Rows from a 3D scene dataset
— Start —

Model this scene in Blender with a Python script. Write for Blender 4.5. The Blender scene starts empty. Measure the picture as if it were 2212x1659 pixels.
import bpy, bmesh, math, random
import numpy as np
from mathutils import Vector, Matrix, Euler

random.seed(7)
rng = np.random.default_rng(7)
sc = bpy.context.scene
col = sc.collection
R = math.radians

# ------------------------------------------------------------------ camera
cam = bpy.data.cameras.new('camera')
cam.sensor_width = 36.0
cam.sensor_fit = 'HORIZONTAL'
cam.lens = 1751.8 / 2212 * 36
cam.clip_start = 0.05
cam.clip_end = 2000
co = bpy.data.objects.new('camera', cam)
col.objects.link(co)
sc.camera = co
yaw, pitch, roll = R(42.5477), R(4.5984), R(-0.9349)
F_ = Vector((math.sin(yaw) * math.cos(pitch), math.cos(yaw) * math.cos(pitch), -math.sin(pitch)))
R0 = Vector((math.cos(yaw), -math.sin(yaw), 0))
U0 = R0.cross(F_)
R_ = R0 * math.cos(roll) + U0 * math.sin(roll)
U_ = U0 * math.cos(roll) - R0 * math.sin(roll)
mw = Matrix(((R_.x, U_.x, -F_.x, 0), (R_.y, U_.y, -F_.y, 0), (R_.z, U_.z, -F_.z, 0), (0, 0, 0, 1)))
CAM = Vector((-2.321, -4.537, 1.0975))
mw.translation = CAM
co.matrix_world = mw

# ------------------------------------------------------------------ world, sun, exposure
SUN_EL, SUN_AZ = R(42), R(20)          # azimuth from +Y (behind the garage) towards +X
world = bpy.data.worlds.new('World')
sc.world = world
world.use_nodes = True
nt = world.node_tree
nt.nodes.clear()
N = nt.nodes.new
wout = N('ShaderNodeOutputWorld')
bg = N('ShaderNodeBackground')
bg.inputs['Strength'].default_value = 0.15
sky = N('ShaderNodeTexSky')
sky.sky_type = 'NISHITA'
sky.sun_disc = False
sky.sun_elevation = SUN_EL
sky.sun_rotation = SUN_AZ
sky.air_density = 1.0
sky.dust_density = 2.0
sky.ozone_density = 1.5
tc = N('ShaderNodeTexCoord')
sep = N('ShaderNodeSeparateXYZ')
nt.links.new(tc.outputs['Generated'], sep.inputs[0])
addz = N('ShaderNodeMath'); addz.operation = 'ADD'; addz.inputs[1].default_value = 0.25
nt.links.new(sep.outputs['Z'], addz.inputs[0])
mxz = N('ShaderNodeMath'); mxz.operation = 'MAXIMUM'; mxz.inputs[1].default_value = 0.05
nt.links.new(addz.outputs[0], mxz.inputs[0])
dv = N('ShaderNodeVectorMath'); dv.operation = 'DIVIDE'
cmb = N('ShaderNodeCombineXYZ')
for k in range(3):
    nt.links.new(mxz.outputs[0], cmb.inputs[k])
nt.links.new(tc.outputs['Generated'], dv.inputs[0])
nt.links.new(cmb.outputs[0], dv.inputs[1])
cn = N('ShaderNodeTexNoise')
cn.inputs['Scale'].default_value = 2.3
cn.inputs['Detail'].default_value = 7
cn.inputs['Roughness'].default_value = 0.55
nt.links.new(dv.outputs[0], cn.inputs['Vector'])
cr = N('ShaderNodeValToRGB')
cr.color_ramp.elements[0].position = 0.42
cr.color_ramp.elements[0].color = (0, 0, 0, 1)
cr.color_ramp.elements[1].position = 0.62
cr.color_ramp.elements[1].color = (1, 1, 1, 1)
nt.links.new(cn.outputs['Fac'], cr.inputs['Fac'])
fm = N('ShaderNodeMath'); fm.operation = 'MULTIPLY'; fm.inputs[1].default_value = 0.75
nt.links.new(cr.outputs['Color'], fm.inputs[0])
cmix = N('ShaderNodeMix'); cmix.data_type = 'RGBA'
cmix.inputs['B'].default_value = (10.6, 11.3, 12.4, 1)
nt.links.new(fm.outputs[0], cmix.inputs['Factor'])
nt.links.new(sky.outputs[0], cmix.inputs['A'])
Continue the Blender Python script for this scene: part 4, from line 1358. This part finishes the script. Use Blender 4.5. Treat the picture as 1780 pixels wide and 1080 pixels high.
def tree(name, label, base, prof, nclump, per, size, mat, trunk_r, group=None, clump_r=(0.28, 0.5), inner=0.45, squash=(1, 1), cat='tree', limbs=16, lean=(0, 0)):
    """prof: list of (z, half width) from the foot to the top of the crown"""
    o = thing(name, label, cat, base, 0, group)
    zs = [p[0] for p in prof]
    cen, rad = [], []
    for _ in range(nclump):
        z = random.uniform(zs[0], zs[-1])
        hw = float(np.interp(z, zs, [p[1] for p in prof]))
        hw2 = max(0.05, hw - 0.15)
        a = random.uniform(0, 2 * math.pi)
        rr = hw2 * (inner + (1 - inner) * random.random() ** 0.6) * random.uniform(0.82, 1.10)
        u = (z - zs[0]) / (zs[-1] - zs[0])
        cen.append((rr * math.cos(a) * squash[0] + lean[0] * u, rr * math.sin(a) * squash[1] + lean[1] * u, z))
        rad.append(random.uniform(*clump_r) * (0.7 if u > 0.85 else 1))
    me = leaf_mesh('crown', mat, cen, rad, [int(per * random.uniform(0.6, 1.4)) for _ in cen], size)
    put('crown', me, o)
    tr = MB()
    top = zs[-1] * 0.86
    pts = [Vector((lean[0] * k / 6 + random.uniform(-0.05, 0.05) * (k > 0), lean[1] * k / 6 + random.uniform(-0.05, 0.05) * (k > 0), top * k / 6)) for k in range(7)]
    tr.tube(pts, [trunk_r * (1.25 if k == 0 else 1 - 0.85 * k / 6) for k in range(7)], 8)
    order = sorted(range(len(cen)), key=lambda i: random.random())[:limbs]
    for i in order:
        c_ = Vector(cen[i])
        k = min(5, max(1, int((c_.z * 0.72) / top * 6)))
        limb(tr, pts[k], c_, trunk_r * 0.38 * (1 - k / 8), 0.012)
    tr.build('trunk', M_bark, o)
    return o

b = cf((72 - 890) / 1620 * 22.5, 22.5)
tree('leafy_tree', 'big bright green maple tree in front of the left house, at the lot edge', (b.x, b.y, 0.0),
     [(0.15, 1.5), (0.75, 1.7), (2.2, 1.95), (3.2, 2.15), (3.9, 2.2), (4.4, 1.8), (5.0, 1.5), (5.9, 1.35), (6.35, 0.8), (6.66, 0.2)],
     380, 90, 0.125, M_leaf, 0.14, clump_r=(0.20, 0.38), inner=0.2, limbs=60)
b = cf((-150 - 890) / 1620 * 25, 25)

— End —

**Work to do**:
Exactly as they appear, please write out the lines from the opening of the listing above down to the line containing "co.matrix_world = mw", with both end lines included.

**Response to the task**:
Model this scene in Blender with a Python script. Write for Blender 4.5. The Blender scene starts empty. Measure the picture as if it were 2212x1659 pixels.
import bpy, bmesh, math, random
import numpy as np
from mathutils import Vector, Matrix, Euler

random.seed(7)
rng = np.random.default_rng(7)
sc = bpy.context.scene
col = sc.collection
R = math.radians

# ------------------------------------------------------------------ camera
cam = bpy.data.cameras.new('camera')
cam.sensor_width = 36.0
cam.sensor_fit = 'HORIZONTAL'
cam.lens = 1751.8 / 2212 * 36
cam.clip_start = 0.05
cam.clip_end = 2000
co = bpy.data.objects.new('camera', cam)
col.objects.link(co)
sc.camera = co
yaw, pitch, roll = R(42.5477), R(4.5984), R(-0.9349)
F_ = Vector((math.sin(yaw) * math.cos(pitch), math.cos(yaw) * math.cos(pitch), -math.sin(pitch)))
R0 = Vector((math.cos(yaw), -math.sin(yaw), 0))
U0 = R0.cross(F_)
R_ = R0 * math.cos(roll) + U0 * math.sin(roll)
U_ = U0 * math.cos(roll) - R0 * math.sin(roll)
mw = Matrix(((R_.x, U_.x, -F_.x, 0), (R_.y, U_.y, -F_.y, 0), (R_.z, U_.z, -F_.z, 0), (0, 0, 0, 1)))
CAM = Vector((-2.321, -4.537, 1.0975))
mw.translation = CAM
co.matrix_world = mw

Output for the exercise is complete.